Die österreichische Filmszene war seit Anbeginn von Männern dominiert. Ob vor der Kamera, oder dahinter: Noch immer sind an einem österreichischen Film verhältnismäßig mehr Männer beteiligt als Frauen.
Chancenungleichheit
„Frauen warten auf ihre Männer, bis sie von der Arbeit zu Hause sind und beim Eintreffen der Männer steht natürlich das frisch gekochte Essen schon auf dem Esstisch, das Haus ist geputzt und einkaufen waren sie auch schon, wobei das ein gefährlicher Aspekt ist, denn Frauen können ohnehin nicht Auto fahren.“ Diese Vorurteile gegenüber Frauen sind so alt wie unsere (moderne) Gesellschaftsgeschichte und reichen bis in die Gegenwart. Heute sind wir aber auch fortschrittlicher als unsere Eltern- und Großelterngeneration, aufgeklärter, moderner und auch ein gutes Stück gleichberechtigter. Dennoch sind diese tradierten Rollenklischees weiter tief in unserer Gesellschaft verankert, Frauen werden in vielen Bereichen – allen voran Beruf und Karriere – nach wie vor benachteiligt. Auch in der Filmbranche. Und hier ist es nicht nur das individuelle Handicap, „Frau“ zu sein, denn daneben belegen Daten, dass Frauen auch bei Vergabe von Förderungen und Preisgeldern bis dato signifikant unterrepräsentiert waren.

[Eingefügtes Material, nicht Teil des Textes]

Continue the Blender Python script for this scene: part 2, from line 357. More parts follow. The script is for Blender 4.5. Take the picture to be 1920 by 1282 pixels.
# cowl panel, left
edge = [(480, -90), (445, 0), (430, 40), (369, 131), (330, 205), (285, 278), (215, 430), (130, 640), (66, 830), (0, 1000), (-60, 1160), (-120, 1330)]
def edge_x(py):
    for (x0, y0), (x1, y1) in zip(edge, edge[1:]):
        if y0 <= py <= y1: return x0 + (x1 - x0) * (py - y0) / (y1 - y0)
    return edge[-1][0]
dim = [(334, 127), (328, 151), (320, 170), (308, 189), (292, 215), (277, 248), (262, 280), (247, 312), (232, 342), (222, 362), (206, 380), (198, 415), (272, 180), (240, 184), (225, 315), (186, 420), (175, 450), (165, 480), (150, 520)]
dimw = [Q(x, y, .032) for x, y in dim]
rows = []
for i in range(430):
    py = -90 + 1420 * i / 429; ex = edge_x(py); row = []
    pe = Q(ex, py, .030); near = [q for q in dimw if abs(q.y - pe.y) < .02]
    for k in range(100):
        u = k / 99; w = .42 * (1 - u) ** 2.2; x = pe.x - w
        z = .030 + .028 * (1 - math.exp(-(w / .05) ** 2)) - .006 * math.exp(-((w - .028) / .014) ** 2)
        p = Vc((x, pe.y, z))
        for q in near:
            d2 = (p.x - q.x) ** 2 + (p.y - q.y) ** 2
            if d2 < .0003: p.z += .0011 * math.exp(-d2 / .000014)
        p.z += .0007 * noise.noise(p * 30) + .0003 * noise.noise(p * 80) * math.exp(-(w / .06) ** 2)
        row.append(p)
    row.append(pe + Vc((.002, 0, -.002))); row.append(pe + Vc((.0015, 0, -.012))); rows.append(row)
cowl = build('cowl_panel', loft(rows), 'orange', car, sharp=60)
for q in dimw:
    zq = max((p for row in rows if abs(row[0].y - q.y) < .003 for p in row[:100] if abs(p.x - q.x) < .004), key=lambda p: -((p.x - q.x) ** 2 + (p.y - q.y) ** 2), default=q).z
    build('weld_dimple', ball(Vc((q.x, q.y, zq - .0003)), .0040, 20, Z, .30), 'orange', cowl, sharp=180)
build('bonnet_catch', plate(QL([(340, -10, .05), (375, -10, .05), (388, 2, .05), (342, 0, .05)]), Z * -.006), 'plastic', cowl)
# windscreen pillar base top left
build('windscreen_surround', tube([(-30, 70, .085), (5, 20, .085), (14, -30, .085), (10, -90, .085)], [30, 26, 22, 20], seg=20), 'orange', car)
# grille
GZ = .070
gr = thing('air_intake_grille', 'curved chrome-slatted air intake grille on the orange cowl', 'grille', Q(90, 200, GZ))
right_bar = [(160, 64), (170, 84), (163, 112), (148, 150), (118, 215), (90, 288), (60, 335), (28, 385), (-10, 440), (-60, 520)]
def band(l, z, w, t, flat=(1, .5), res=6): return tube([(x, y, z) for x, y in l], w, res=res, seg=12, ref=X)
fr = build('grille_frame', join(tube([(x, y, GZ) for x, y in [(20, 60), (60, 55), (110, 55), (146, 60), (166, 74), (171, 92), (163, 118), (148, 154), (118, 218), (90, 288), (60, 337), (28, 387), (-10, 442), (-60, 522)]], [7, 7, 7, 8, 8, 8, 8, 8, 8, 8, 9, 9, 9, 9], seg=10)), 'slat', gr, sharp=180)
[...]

Leaky Pipeline auch in der Filmbranche
In vielen Berufsfeldern ist das „Leaky-Pipeline-Syndrom“ erkennbar, das deutlich macht, dass ein absinkender Frauenanteil auf allen Qualifizierungsebenen und Karrierestufen festgestellt werden muss, trotz stetig zunehmender höherer Bildungsabschlüsse von Mädchen und Frauen. So auch in der Filmbranche. Der prozentuelle Anteil von Frauen, die ein Masterstudium an der renommierten Filmakademie Wien absolvieren, lag laut Österreichischem Film Gender Report des Filminstitutes zwischen 2012-2016 im Durchschnitt bei 47%. 2016 wurden sogar erstmals mehr Frauen als Männer zum Studium zugelassen. Diese Ausgeglichenheit im Geschlechterverhältnis spiegelt sich auch in den Förderzahlen der „Innovativen Filmförderung“ des Bundeskanzleramts wieder. Dabei handelt es sich um innovative Einstiegsprojekte mit geringeren Geldsummen, und es ist in diesen Projekten charakteristisch noch nicht erforderlich, eine Produktionsfirma für sich zu gewinnen. „Der Großteil der österreichischen Kinofilm-Förderung geht allerdings an Projekte, die über Produktionsfirmen bei den Förderinstitutionen beantragt werden“, erläutert Birgit Moldaschl, „laut Österreichischem Film Gender Report gehen nur mehr ein Viertel (24%) der Fördermittel an Kinofilme, mit Frauen in den Positionen Regie, Drehbuch oder Produktion. Das ist der klassische Verlauf einer Leaky Pipeline. Man könnte verkürzt sagen, dass von fast 50% bestens ausgebildeten Filmemacher*innen am Ende nur die Hälfte in der Kinofilm-Förderung ankommt.“
Somit werden die meisten Film-Jobs von Männern ausgeübt. Vor allem in den Bereichen Licht, Ton, Kamera, und Produktion dominieren die Männer mit über 80%. Auch bei Regie und Drehbuch ist der Frauenanteil mit unter 30% sehr gering. Es gibt viele Hypothesen und Studien darüber, warum in der Filmbranche der Männeranteil so bedeutend höher ist, als der Frauenanteil. Eine Studie der Universität Rostock und des Fraunhofer-Instituts (2017), die im Auftrag von ARD und ZDF durchgeführt wurde, belegt, dass eine deutliche Mehrheit die Filmbranche als nicht chancengleich beurteilt.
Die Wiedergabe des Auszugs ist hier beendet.